Nous ne regretterons pas la traditionnelle photo où le président de la République française posait tout sourire aux côtés des chefs d’État africains et autres satrapes, piliers de la Françafrique. Mais il est stupéfiant qu’Emmanuel Macron puisse se passer de ses homologues du 28e sommet France-Afrique de Montpellier sans que cela n’offusque personne. Ses pairs – quoique certains encombrants mais très utiles aux intérêts de l’Hexagone – se retrouvent ainsi mis à l’index, cantonnés au statut de subalternes. Ce choix illustre la toute-puissance que croit détenir Paris sur les capitales africaines. L’Élysée l’assume au nom d’un prétendu dialogue direct avec la société civile africaine et le monde de l’entrepreneuriat, seuls invités de la rencontre.
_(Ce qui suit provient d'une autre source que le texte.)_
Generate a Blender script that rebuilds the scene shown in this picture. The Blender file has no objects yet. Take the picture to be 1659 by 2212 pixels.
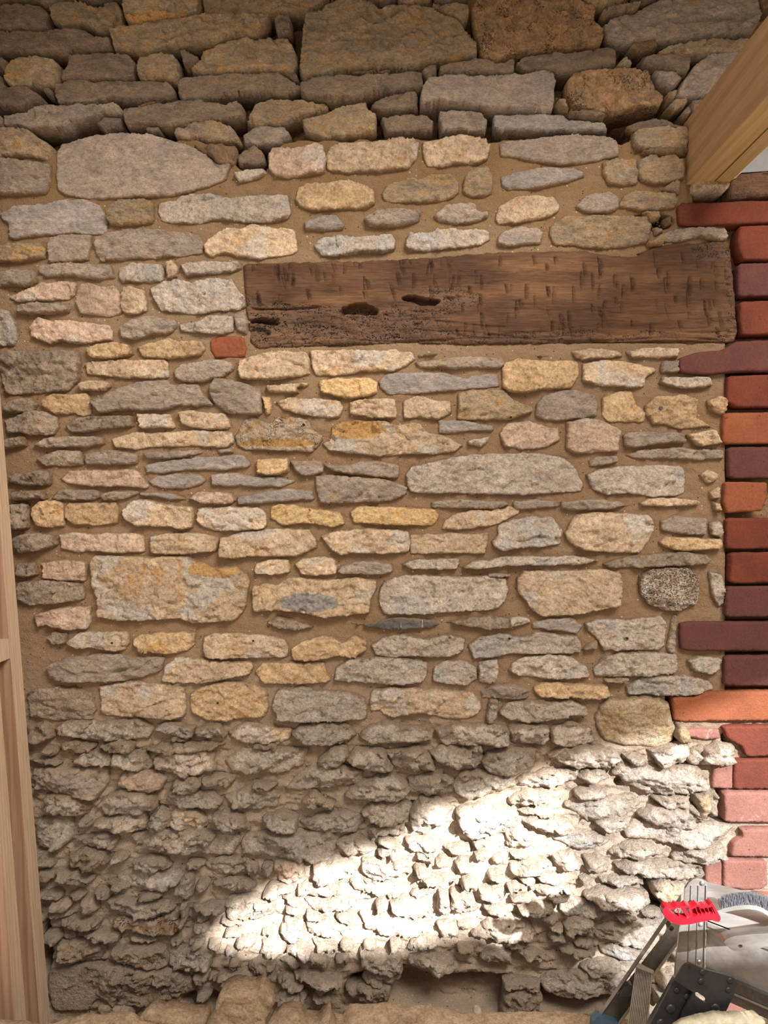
import bpy, bmesh, math, random
import numpy as np
from mathutils import Vector
from mathutils.geometry import delaunay_2d_cdt

SC = bpy.context.scene
COL = SC.collection
S = 0.00096          # metres per photo pixel on the wall plane
DIST = 1.55          # camera to wall
CZ = 1.25            # camera height
CX, CY = 829.5, 1106.0

# ---------------------------------------------------------------- camera
cam_d = bpy.data.cameras.new('camera')
cam = bpy.data.objects.new('camera', cam_d)
COL.objects.link(cam)
cam.location = (0, -DIST, CZ)
cam.rotation_euler = (math.radians(90), 0, 0)
cam_d.sensor_fit = 'VERTICAL'
cam_d.sensor_height = 36
cam_d.lens = 36 * (DIST / S) / 2212
cam_d.clip_start = 0.05
SC.camera = cam

# ---------------------------------------------------------------- world, sun, exposure
w = bpy.data.worlds.new('world'); SC.world = w; w.use_nodes = True
bg = w.node_tree.nodes['Background']
bg.inputs[0].default_value = (1.0, 0.93, 0.85, 1)
bg.inputs[1].default_value = 0.60
SUN_DIR = Vector((-0.41, 1.0, -0.60)).normalized()
sd = bpy.data.lights.new('sun', 'SUN'); sd.energy = 17; sd.angle = math.radians(0.75); sd.color = (1, 1, 1)
sun = bpy.data.objects.new('sun', sd); COL.objects.link(sun)
sun.location = (2, -2, 4)
sun.rotation_euler = SUN_DIR.to_track_quat('-Z', 'Y').to_euler()
def area(name, loc, target, sx, sy, energy, color):
    d = bpy.data.lights.new(name, 'AREA'); d.shape = 'RECTANGLE'; d.size = sx; d.size_y = sy
    d.energy = energy; d.color = color
    o = bpy.data.objects.new(name, d); COL.objects.link(o); o.location = loc
    o.rotation_euler = (Vector(target) - Vector(loc)).to_track_quat('-Z', 'Y').to_euler()
    return o
# added soft light with no seen source, in front and to the right
area('added_fill_light', (1.0, -2.15, 3.05), (0.05, 0, 1.15), 1.3, .8, 95, (1.0, 0.91, 0.80))
SC.view_settings.view_transform = 'Standard'
SC.view_settings.look = 'None'
SC.view_settings.gamma = 1
SC.view_settings.use_curve_mapping = False
SC.view_settings.exposure = 0.0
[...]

L’opération marketing de la Macronie, qui poursuit là son entreprise de
privatisation de la diplomatie, est un écran de fumée. Les relations avec
l’Algérie et le Mali sont au plus mal ; le sentiment anti-Français ne fait que
croître à l’aune des déclarations tonitruantes d’Emmanuel Macron. Le président
ne peut dédouaner la France de ses responsabilités dans l’échec des opérations
militaires au Sahel. L’emprise grandissante des islamistes dans la région est
l’une des conséquences tragiques de l’intervention en Libye. Si Paris veut
changer radicalement son image en Afrique, et son rapport aux nations de ce
continent, il lui faudra produire des gestes. De vrais gestes qui n’ont rien à
voir avec une quelconque repentance, et encore moins des stratégies de
communication.
La France doit
reconnaître ses erreurs, les crimes barbares dont elle s’est rendue coupable ou
complice. Le rapport Duclert sur le génocide au Rwanda ou encore la non-levée
du secret-défense sur l’assassinat de Thomas Sankara témoignent du travail
qu’il reste encore à accomplir. On ne peut se flatter de débattre à Montpellier
avec des jeunes Africains triés sur le volet et, dans le même temps, barrer la
route à des étudiants désireux de venir en France en leur imposant des droits
d’inscription faramineux. Hérités d’un autre temps, les réseaux de la
Françafrique perdurent. Or, il n’y aura de « réinvention » des relations
franco-africaines tant que subsistera cette architecture néocoloniale.